(Records with scene code)
----------

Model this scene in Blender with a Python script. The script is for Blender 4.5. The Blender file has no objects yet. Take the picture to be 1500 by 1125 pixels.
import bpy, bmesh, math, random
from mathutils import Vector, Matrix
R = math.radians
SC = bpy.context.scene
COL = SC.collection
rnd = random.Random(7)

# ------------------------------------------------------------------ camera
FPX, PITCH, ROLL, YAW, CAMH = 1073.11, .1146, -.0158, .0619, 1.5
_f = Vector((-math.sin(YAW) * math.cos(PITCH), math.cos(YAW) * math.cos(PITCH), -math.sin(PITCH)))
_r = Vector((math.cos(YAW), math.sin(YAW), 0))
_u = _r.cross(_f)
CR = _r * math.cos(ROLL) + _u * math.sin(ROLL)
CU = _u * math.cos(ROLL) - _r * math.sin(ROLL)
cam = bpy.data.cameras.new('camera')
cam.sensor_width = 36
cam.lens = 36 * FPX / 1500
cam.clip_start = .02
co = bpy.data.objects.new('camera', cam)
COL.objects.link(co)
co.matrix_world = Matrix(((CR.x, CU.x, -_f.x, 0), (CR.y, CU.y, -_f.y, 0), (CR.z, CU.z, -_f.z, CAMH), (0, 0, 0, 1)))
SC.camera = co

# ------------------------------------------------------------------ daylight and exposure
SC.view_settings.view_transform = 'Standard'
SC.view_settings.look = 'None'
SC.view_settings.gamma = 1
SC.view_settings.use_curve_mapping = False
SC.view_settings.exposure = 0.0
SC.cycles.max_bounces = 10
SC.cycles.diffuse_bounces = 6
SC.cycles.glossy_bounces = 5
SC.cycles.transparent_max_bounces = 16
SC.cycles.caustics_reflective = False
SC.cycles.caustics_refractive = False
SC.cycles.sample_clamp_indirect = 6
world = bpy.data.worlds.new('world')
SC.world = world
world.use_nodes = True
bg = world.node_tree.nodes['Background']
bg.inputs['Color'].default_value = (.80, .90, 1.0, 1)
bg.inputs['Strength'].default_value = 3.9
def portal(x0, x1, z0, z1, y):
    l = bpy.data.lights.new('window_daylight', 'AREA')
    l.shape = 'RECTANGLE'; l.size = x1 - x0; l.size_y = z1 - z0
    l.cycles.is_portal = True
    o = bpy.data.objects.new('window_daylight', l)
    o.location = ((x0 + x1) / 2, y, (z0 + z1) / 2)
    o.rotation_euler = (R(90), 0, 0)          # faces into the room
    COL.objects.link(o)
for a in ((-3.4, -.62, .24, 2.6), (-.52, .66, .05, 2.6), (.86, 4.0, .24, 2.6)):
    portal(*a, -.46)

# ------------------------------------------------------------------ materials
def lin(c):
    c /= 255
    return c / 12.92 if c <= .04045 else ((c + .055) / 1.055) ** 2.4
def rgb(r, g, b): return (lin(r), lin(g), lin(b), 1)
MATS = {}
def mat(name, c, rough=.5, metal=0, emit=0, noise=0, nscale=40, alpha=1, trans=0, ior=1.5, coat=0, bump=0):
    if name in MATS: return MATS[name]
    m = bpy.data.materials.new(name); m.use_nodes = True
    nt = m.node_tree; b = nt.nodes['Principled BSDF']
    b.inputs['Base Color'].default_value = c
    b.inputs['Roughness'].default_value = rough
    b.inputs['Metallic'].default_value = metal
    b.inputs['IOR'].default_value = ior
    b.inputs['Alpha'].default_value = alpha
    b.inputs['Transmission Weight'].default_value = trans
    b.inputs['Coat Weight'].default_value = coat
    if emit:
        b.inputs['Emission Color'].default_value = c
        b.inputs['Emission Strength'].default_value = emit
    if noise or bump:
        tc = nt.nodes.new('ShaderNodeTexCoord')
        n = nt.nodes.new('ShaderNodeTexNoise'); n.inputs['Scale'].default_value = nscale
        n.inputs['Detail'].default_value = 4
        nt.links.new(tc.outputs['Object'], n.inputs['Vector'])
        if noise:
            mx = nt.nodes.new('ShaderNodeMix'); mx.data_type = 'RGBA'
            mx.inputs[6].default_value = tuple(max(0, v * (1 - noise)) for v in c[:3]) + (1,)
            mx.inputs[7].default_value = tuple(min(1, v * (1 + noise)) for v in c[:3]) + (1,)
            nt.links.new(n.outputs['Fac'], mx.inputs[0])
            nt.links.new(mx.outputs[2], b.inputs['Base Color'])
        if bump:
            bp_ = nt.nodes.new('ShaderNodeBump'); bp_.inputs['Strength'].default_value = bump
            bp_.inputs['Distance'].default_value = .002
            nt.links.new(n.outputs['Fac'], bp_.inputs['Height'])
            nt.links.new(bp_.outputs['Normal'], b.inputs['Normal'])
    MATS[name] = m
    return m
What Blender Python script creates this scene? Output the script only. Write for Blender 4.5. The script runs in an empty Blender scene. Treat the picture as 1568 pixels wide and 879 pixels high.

----------

▸ **STATED GOAL**
Give all the entries again exactly; leave none out.

▸ **EXERCISE RESULT**
Model this scene in Blender with a Python script. The script is for Blender 4.5. The Blender file has no objects yet. Take the picture to be 1500 by 1125 pixels.
import bpy, bmesh, math, random
from mathutils import Vector, Matrix
R = math.radians
SC = bpy.context.scene
COL = SC.collection
rnd = random.Random(7)

# ------------------------------------------------------------------ camera
FPX, PITCH, ROLL, YAW, CAMH = 1073.11, .1146, -.0158, .0619, 1.5
_f = Vector((-math.sin(YAW) * math.cos(PITCH), math.cos(YAW) * math.cos(PITCH), -math.sin(PITCH)))
_r = Vector((math.cos(YAW), math.sin(YAW), 0))
_u = _r.cross(_f)
CR = _r * math.cos(ROLL) + _u * math.sin(ROLL)
CU = _u * math.cos(ROLL) - _r * math.sin(ROLL)
cam = bpy.data.cameras.new('camera')
cam.sensor_width = 36
cam.lens = 36 * FPX / 1500
cam.clip_start = .02
co = bpy.data.objects.new('camera', cam)
COL.objects.link(co)
co.matrix_world = Matrix(((CR.x, CU.x, -_f.x, 0), (CR.y, CU.y, -_f.y, 0), (CR.z, CU.z, -_f.z, CAMH), (0, 0, 0, 1)))
SC.camera = co

# ------------------------------------------------------------------ daylight and exposure
SC.view_settings.view_transform = 'Standard'
SC.view_settings.look = 'None'
SC.view_settings.gamma = 1
SC.view_settings.use_curve_mapping = False
SC.view_settings.exposure = 0.0
SC.cycles.max_bounces = 10
SC.cycles.diffuse_bounces = 6
SC.cycles.glossy_bounces = 5
SC.cycles.transparent_max_bounces = 16
SC.cycles.caustics_reflective = False
SC.cycles.caustics_refractive = False
SC.cycles.sample_clamp_indirect = 6
world = bpy.data.worlds.new('world')
SC.world = world
world.use_nodes = True
bg = world.node_tree.nodes['Background']
bg.inputs['Color'].default_value = (.80, .90, 1.0, 1)
bg.inputs['Strength'].default_value = 3.9
def portal(x0, x1, z0, z1, y):
    l = bpy.data.lights.new('window_daylight', 'AREA')
    l.shape = 'RECTANGLE'; l.size = x1 - x0; l.size_y = z1 - z0
    l.cycles.is_portal = True
    o = bpy.data.objects.new('window_daylight', l)
    o.location = ((x0 + x1) / 2, y, (z0 + z1) / 2)
    o.rotation_euler = (R(90), 0, 0)          # faces into the room
    COL.objects.link(o)
for a in ((-3.4, -.62, .24, 2.6), (-.52, .66, .05, 2.6), (.86, 4.0, .24, 2.6)):
    portal(*a, -.46)

# ------------------------------------------------------------------ materials
def lin(c):
    c /= 255
    return c / 12.92 if c <= .04045 else ((c + .055) / 1.055) ** 2.4
def rgb(r, g, b): return (lin(r), lin(g), lin(b), 1)
MATS = {}
def mat(name, c, rough=.5, metal=0, emit=0, noise=0, nscale=40, alpha=1, trans=0, ior=1.5, coat=0, bump=0):
    if name in MATS: return MATS[name]
    m = bpy.data.materials.new(name); m.use_nodes = True
    nt = m.node_tree; b = nt.nodes['Principled BSDF']
    b.inputs['Base Color'].default_value = c
    b.inputs['Roughness'].default_value = rough
    b.inputs['Metallic'].default_value = metal
    b.inputs['IOR'].default_value = ior
    b.inputs['Alpha'].default_value = alpha
    b.inputs['Transmission Weight'].default_value = trans
    b.inputs['Coat Weight'].default_value = coat
    if emit:
        b.inputs['Emission Color'].default_value = c
        b.inputs['Emission Strength'].default_value = emit
    if noise or bump:
        tc = nt.nodes.new('ShaderNodeTexCoord')
        n = nt.nodes.new('ShaderNodeTexNoise'); n.inputs['Scale'].default_value = nscale
        n.inputs['Detail'].default_value = 4
        nt.links.new(tc.outputs['Object'], n.inputs['Vector'])
        if noise:
            mx = nt.nodes.new('ShaderNodeMix'); mx.data_type = 'RGBA'
            mx.inputs[6].default_value = tuple(max(0, v * (1 - noise)) for v in c[:3]) + (1,)
            mx.inputs[7].default_value = tuple(min(1, v * (1 + noise)) for v in c[:3]) + (1,)
            nt.links.new(n.outputs['Fac'], mx.inputs[0])
            nt.links.new(mx.outputs[2], b.inputs['Base Color'])
        if bump:
            bp_ = nt.nodes.new('ShaderNodeBump'); bp_.inputs['Strength'].default_value = bump
            bp_.inputs['Distance'].default_value = .002
            nt.links.new(n.outputs['Fac'], bp_.inputs['Height'])
            nt.links.new(bp_.outputs['Normal'], b.inputs['Normal'])
    MATS[name] = m
    return m
What Blender Python script creates this scene? Output the script only. Write for Blender 4.5. The script runs in an empty Blender scene. Treat the picture as 1568 pixels wide and 879 pixels high.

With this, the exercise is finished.